What's the worst that could happen?
We get into the college of our dreams and then realise we don’t like the course. We are placed at the company that we’ve always wanted to be at, but we are already looking at alternatives.
In the words of Epictetus, “It’s not what happens to you, but how you react that matters.”
In my last read ‘Ikigai: The Japanese Secret to a Long and Happy Life’, The Stoics, people who can endure pain or hardship without showing their feelings or complaining, practiced ‘Negative Visualization’. They imagined the worst thing that could happen to them if their pleasures were taken away from them. This way they could be prepared for the worst.
However, I do not agree with this.
On my further reading of the book, I read about the concept of Antifragility. Have you ever wondered how the word Fragile is defined as, “easily broken or damaged” and the word Resilience as, “the capacity to recover quickly from difficulties” but there exists no word that is a mixture of both?
Nassim Nicholas Taleb proposes the word Antifragile.
“Antifragility is beyond resilience or robustness. The resilient resists shocks and stays the same; the antifragile gets better.”

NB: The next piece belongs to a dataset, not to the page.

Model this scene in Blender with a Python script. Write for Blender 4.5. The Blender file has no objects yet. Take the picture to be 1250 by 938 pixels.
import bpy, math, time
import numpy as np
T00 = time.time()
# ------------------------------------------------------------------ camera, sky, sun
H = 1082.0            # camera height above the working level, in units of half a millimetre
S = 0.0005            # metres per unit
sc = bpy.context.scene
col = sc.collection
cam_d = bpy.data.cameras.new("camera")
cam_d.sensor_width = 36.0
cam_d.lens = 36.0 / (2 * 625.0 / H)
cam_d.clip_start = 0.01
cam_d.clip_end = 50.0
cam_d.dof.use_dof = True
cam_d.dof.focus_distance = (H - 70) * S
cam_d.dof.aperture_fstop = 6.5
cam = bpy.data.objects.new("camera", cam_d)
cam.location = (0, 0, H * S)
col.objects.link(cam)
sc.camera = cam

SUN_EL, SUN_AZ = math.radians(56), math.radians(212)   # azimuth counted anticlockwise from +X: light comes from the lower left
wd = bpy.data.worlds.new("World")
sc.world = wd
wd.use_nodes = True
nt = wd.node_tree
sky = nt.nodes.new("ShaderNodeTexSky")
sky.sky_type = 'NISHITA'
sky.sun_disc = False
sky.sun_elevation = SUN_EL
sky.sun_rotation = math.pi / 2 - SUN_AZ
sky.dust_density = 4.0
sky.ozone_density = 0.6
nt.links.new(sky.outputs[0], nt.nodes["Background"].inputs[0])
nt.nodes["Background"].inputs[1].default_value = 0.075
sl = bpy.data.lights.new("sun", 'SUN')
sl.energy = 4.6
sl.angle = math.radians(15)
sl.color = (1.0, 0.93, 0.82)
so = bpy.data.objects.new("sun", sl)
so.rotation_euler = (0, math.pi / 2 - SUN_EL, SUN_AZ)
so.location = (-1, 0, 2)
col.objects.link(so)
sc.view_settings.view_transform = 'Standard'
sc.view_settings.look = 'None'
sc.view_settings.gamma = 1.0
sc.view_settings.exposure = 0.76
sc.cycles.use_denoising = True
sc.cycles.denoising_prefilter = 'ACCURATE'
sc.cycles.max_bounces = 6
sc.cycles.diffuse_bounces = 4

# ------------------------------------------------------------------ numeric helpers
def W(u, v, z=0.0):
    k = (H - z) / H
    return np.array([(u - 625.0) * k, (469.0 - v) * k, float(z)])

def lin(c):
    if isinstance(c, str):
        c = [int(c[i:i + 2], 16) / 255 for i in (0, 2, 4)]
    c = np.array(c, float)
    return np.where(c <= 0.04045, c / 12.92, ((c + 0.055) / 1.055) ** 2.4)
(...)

It refers to those things which get stronger when harmed. Recalling an example from the book, when Hercules faced the Hydra he realised he would never be able to kill a beast who got stronger with ever wound; everytime one of Hydra’s heads was cut off, two more would grow back in its place.
I, too, believe in the concept of Antifragility. How can we ever get stronger if we never fail? How can we get back up if we don’t fall?
What about you?
I would like to thank Crack-ED for introducing me to the concept of Ikigai. I always wanted to get back into reading but I never had enough motivation. This was my first read after nearly 3 years (yes, I did not read The Invisible man for CBSE boards).